Quote all of the entries word for word.

--- Begin Data provided ---

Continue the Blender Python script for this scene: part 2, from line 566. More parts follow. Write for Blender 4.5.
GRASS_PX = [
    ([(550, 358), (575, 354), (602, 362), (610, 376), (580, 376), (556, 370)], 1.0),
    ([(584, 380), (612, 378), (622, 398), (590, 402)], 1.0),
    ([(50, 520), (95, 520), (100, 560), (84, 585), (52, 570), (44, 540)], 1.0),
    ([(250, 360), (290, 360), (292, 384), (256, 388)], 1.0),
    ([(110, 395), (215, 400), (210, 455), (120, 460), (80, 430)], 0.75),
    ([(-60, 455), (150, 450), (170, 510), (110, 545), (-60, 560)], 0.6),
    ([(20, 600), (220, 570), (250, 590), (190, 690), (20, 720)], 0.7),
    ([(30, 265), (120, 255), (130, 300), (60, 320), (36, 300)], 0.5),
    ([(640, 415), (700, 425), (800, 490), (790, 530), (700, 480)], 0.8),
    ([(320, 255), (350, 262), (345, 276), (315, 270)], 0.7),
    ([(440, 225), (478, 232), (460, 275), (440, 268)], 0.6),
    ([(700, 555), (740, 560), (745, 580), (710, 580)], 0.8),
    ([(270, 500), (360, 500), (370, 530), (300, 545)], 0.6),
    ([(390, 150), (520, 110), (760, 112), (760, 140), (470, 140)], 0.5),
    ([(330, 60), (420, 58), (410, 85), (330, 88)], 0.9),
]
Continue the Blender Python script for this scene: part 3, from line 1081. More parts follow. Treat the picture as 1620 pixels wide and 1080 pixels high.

--- End Data provided ---

Output for this task:
Continue the Blender Python script for this scene: part 2, from line 566. More parts follow. Write for Blender 4.5.
GRASS_PX = [
    ([(550, 358), (575, 354), (602, 362), (610, 376), (580, 376), (556, 370)], 1.0),
    ([(584, 380), (612, 378), (622, 398), (590, 402)], 1.0),
    ([(50, 520), (95, 520), (100, 560), (84, 585), (52, 570), (44, 540)], 1.0),
    ([(250, 360), (290, 360), (292, 384), (256, 388)], 1.0),
    ([(110, 395), (215, 400), (210, 455), (120, 460), (80, 430)], 0.75),
    ([(-60, 455), (150, 450), (170, 510), (110, 545), (-60, 560)], 0.6),
    ([(20, 600), (220, 570), (250, 590), (190, 690), (20, 720)], 0.7),
    ([(30, 265), (120, 255), (130, 300), (60, 320), (36, 300)], 0.5),
    ([(640, 415), (700, 425), (800, 490), (790, 530), (700, 480)], 0.8),
    ([(320, 255), (350, 262), (345, 276), (315, 270)], 0.7),
    ([(440, 225), (478, 232), (460, 275), (440, 268)], 0.6),
    ([(700, 555), (740, 560), (745, 580), (710, 580)], 0.8),
    ([(270, 500), (360, 500), (370, 530), (300, 545)], 0.6),
    ([(390, 150), (520, 110), (760, 112), (760, 140), (470, 140)], 0.5),
    ([(330, 60), (420, 58), (410, 85), (330, 88)], 0.9),
]
Continue the Blender Python script for this scene: part 3, from line 1081. More parts follow. Treat the picture as 1620 pixels wide and 1080 pixels high.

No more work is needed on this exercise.